So there's no problem that a young child has been taught that the people in authority in her life ask her to keep secrets and lies from her mother.
So a 'teacher' can tell her to lie to her mother... About physical contact and intimate behaviours.
And that a 'teacher' can make personal and rude comments about her mother on school grounds.
What the father and TA are doing may not be abuse or merit social services intervention, but as has been discussed many times on here, SS intervention thresholds are notoriously high, and I'm not sure that this should become the guide to good parenting and professional behaviour.
What these two adults are doing is putting the child in a vulnerable position which leaves her open to other adults who push boundaries and ask her to keep secrets.
This is incredibly irresponsible and I would be shocked to find a school that stands by and watches members of staff behave in a way that will be ignoring their basic safeguarding standards and values, and leave a child vulnerable.
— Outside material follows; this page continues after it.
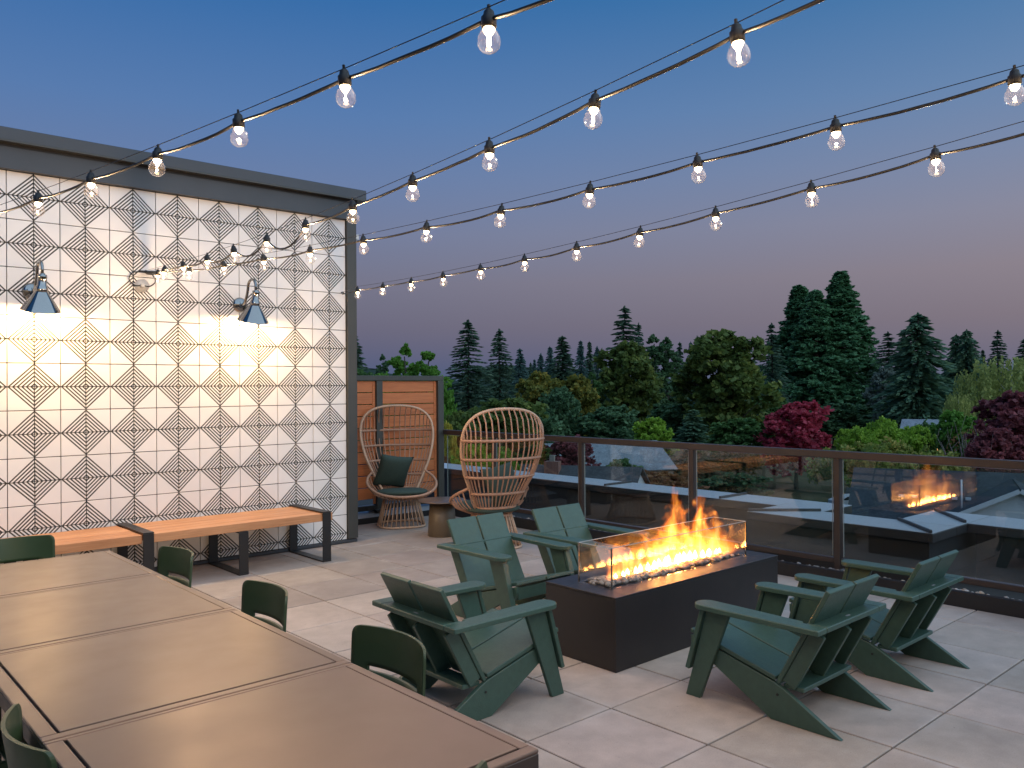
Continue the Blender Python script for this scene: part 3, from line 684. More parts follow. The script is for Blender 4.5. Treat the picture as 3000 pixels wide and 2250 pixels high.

I would suggest speaking to the head teacher to keep them informed vs lodging a formal complaint. I'd be up front about the difficulty in raising concerns as the 'wronged wife', and how it would be easy to discredit your concerns as trouble making, yet, there are concerns and you cannot pretend what's happening is ok. I would situate the discussion firmly in the area of two professionals in a position of authority, and the blurred boundaries, teaching the child to keep secrets and the consequences of teaching a child these things are ok.
I think the best outcome would be if the head teacher could talk to the TA and remind her of her professional obligations and moral code.
- And that being seen to blur private and professional boundaries is at best unprofessional, and at worse leaving a child confused and vulnerable.
- And the secret keeping is incredibly irresponsible and although happened off school property, it's still teaching a child that keeping secrets from their mum is fine when an adult in authority demands they do so. It sounds like the father did the actual asking the child to keep the bed arrangements secret, but the TA was present, and gave tacit approval that secret keeping was fine and she wanted this to happen as the secret was about her sleeping with the child.
... And then the child is being taught by other teachers it's never find to keep a secret and if an adult ever asks you to you need to tell another adult immediately. (I really hope it's another member of staff and this TA isn't in the class room 'teaching' about child safety - can you imagine the awfulness if not?)
So what does she expect to happen next with this child? What does she want to happen because of her behaviour?
- does she want the child to learn that there are 'special exceptions' to the no secrets thing? Like, secrets are fine if the adults tells her it's fine? Or secrets are fine of it's about being in bed together?
- Alternatively, does the TA want the child to inform on her to another adult in authority? And then deal with the consequences of that?
- Or is it ok to discredit other teaching around personal and social education? When the child realises that what the school teaches about these things isn't what happens in real life? Where does that leave the child?
None of those are good outcomes are they?
And surely an adult who presumably has children's best interests at heart will see they need to modify their behaviour.
Or if that's too worthy a motivation, surely they'd be motivated by the potential for putting their own reputation in jeopardy, so maybe, not doing that would be a good thing?
Anyway, I hope you get it sorted without the extremes that have shown themselves on here. Good luck.